Indeks szerokiego rynku, WIG, zakończył czwartkową sesję wzrostem o 2,6 proc. Najmocniej w górę rynek ciągnął WIG20, który zyskał 3,2 proc., jednocześnie umacniając się nad kluczowym poziomem 1,9 tys. pkt i ustanawiając roczny rekord. Kupujący aktywni byli także wśród spółek z mWIG40. Jego notowania poszły w górę o 1,7 proc. Na tym tle kiepsko wypadł sWIG80. Maluchy wzrosły o 0,2 proc. Wartość obrotów wyniosła ponad 1,2 mld zł.

Wśród największych spółek wyraźnym liderem było LPP. Spółka pokazała skok przychodów względem 2021 r. o 40,5 proc., do ponad 15,9 mld zł. Co więcej, zysk netto przypadający akcjonariuszom jednostki dominującej wzrósł o około 15 proc., do 1,1 mld zł. Zaowocowało to skokiem notowań akcji o 19 proc. Ponad 5-proc. wzrosty dotyczyły walorów oraz Dino. W WIG20 spadł jedynie kurs Kruka.

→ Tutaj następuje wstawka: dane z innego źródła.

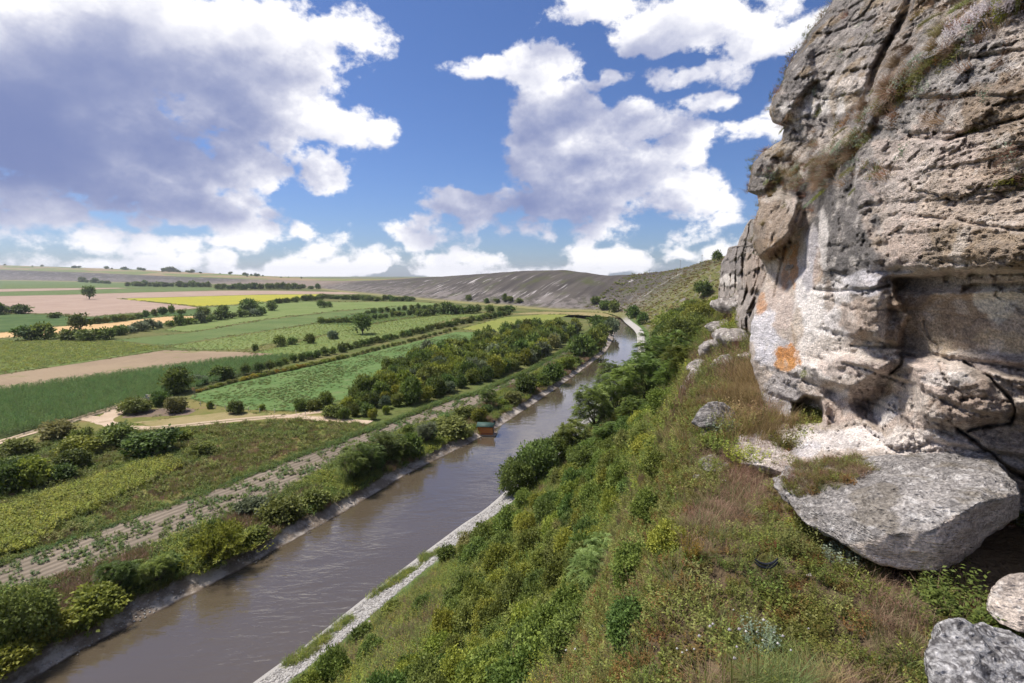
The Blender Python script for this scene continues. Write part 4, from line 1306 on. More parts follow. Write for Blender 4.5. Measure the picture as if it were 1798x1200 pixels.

Czwartek był udany także dla średnich spółek. Najmocniej, bo 13,3 proc., zyskały akcje XTB. Jest to zasługa publikacji dobrych szacunków wyników po I kw. Inwestorów zaskoczył wzrost o niemal 20 proc. zysku netto, do 302,8 mln zł. Znaczącego lidera jak w przypadku dużych czy średnich firm zabrakło w indeksie sWIG80. O ponad 5 proc. podskoczyły notowania Molecure czy Celon Pharmy. Inwestorzy aktywnie pozbywali się za to akcji Suneksu, które straciły ostatecznie 8,2 proc. Może to być związane z mniejszą od spodziewanej rekomendacją dywidendy.

Na zagranicznych parkietach również dominowała zieleń, ale nie tak jak w Warszawie. Francuski CAC40 zyskiwał po południu około 0,2 proc., natomiast niemiecki DAX oscylował w okolicach punktu odniesienia. Z kolei za Atlantykiem S&P 500 oraz Nasdaq rosły w pierwszych godzinach sesji o ponad 1 proc.